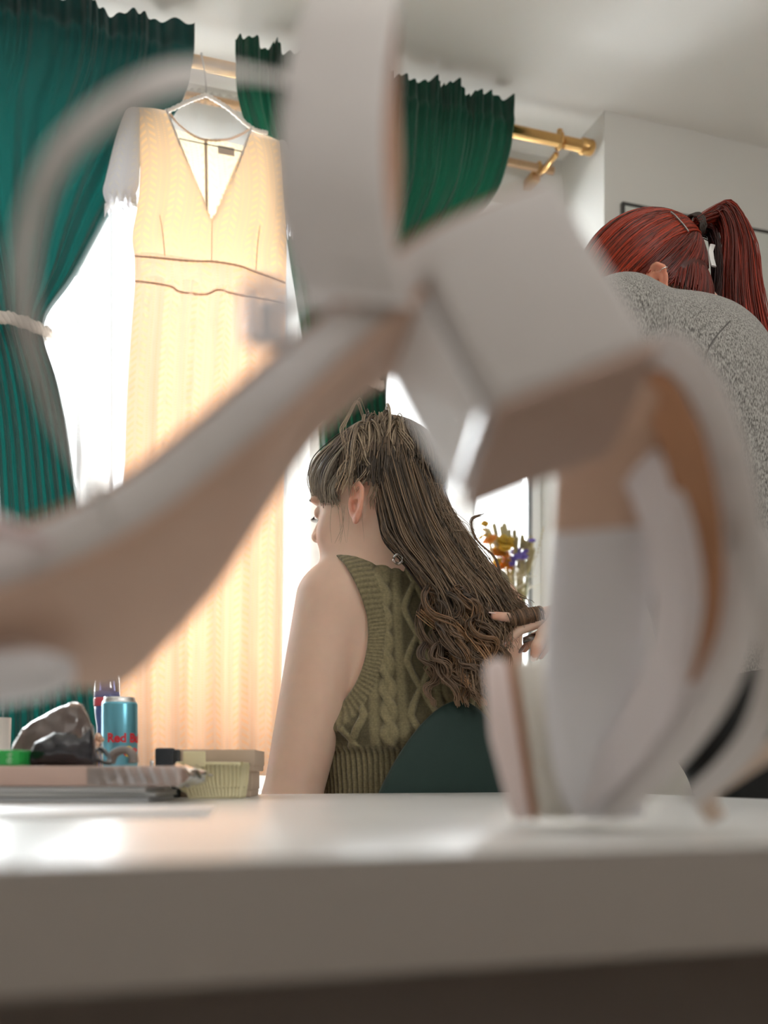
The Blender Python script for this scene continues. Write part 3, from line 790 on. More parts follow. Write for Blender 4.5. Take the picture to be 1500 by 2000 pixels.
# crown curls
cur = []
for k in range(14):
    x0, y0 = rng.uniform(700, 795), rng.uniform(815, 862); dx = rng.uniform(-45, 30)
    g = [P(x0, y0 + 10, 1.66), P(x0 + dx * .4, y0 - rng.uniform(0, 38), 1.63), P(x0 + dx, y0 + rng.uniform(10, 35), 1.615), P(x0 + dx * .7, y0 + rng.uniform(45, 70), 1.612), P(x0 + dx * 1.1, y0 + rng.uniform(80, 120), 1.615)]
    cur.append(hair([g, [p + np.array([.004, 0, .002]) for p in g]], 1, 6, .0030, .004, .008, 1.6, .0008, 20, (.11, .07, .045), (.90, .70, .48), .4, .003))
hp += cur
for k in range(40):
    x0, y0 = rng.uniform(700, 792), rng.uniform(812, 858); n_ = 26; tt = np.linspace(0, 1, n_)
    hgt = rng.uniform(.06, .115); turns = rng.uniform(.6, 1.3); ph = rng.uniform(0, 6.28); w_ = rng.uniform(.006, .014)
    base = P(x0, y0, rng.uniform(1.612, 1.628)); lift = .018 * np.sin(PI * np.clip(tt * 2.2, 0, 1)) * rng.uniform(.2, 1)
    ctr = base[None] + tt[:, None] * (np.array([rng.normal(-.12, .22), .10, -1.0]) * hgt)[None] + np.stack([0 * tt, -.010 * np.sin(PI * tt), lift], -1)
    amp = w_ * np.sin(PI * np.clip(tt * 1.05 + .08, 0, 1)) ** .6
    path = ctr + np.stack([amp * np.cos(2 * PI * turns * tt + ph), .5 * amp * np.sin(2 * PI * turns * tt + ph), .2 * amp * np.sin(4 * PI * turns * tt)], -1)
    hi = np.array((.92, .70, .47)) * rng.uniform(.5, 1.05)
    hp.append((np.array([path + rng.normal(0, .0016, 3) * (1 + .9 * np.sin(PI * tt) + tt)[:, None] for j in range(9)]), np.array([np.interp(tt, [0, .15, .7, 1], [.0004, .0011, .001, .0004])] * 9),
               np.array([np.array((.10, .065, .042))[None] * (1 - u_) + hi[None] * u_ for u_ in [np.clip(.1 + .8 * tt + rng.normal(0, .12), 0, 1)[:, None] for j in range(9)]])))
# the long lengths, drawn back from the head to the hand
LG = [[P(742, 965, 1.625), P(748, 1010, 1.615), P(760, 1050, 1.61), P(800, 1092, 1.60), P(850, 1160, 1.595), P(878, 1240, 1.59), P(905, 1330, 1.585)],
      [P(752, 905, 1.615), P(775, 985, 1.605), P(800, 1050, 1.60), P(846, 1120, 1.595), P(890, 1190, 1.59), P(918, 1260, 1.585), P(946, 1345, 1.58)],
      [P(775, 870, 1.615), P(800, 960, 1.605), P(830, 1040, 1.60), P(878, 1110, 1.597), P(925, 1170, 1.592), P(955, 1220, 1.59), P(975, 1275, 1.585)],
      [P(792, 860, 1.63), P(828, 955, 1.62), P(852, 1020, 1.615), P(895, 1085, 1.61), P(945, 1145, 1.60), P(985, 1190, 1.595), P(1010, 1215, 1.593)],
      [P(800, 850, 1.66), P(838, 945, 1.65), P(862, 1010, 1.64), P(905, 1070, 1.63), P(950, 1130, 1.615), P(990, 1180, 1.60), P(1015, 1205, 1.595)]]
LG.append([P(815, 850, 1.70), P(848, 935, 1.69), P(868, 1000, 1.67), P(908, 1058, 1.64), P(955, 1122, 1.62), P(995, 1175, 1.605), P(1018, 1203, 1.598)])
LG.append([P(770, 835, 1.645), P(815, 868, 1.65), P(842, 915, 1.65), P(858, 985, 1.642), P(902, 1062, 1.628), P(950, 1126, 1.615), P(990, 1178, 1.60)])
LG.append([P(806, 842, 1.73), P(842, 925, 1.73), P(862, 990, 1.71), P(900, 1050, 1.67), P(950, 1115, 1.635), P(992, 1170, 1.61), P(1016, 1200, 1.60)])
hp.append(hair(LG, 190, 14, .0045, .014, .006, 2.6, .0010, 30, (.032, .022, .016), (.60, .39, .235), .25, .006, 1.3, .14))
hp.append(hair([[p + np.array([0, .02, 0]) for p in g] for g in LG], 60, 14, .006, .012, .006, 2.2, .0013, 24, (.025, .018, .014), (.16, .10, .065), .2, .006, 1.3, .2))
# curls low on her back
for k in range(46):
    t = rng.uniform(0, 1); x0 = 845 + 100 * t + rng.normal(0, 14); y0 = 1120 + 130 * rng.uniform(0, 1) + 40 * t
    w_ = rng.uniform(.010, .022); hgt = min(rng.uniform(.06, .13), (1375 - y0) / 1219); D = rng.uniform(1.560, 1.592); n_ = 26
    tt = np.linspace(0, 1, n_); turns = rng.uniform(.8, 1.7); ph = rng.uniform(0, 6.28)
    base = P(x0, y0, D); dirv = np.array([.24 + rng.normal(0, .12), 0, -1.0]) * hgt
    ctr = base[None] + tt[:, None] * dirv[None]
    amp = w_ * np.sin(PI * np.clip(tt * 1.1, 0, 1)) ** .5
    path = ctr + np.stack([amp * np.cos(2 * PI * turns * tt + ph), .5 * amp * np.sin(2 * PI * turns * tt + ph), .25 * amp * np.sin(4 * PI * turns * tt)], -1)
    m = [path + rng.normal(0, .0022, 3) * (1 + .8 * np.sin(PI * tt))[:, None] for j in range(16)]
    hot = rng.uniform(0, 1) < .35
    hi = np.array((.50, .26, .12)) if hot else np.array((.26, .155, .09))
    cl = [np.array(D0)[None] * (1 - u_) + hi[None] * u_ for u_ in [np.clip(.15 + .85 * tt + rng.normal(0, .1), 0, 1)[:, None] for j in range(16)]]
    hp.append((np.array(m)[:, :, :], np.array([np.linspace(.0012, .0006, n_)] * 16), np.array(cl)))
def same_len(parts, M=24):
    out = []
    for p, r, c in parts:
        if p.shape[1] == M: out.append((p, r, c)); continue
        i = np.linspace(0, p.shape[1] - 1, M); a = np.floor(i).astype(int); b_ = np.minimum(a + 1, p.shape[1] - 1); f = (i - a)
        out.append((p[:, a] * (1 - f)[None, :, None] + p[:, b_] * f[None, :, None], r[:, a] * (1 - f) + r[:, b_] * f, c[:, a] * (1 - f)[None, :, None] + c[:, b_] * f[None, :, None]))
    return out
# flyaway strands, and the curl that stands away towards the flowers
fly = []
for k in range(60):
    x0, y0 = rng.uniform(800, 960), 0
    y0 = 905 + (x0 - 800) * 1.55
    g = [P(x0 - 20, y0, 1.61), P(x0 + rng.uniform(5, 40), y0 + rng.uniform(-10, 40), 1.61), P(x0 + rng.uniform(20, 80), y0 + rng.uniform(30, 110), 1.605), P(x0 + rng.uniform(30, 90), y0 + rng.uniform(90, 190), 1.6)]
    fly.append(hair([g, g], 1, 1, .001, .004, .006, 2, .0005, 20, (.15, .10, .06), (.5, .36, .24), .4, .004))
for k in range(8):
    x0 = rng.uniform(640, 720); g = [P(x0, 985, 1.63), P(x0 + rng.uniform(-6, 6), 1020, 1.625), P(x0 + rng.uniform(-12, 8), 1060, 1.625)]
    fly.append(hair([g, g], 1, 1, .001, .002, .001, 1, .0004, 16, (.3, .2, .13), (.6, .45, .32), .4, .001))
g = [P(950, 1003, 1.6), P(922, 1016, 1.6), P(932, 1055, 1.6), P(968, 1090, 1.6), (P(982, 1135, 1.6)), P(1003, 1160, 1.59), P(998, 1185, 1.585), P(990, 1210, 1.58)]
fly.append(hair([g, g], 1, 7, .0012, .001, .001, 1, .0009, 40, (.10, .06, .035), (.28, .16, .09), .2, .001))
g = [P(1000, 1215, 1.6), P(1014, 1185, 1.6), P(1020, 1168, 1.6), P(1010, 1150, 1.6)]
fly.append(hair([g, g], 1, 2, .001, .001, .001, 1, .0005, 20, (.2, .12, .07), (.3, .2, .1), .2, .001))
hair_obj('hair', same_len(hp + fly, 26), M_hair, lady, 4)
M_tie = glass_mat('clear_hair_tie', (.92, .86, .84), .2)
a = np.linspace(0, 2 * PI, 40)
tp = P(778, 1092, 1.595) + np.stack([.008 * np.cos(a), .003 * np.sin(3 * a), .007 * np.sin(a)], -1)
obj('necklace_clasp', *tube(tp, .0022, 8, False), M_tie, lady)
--
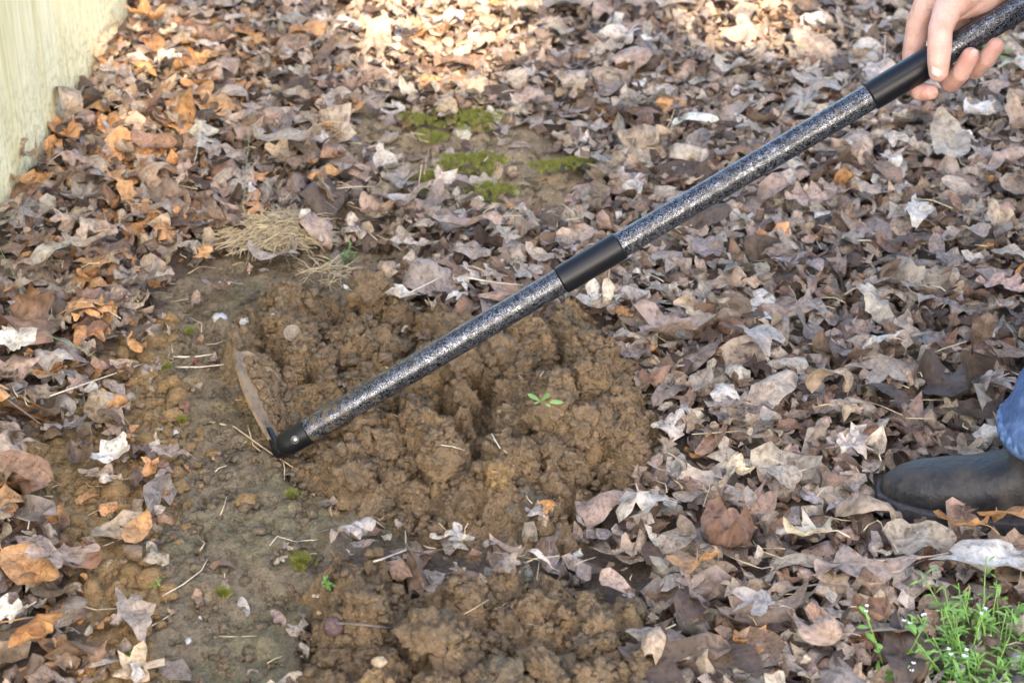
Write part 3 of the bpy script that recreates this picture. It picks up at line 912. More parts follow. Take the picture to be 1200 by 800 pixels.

[Short problem]
Pull out all lines of the data with the string "clip".

[Exercise output]
    base = P(x0, y0, rng.uniform(1.612, 1.628)); lift = .018 * np.sin(PI * np.clip(tt * 2.2, 0, 1)) * rng.uniform(.2, 1)
    amp = w_ * np.sin(PI * np.clip(tt * 1.05 + .08, 0, 1)) ** .6
               np.array([np.array((.10, .065, .042))[None] * (1 - u_) + hi[None] * u_ for u_ in [np.clip(.1 + .8 * tt + rng.normal(0, .12), 0, 1)[:, None] for j in range(9)]])))
    amp = w_ * np.sin(PI * np.clip(tt * 1.1, 0, 1)) ** .5
    cl = [np.array(D0)[None] * (1 - u_) + hi[None] * u_ for u_ in [np.clip(.15 + .85 * tt + rng.normal(0, .1), 0, 1)[:, None] for j in range(16)]]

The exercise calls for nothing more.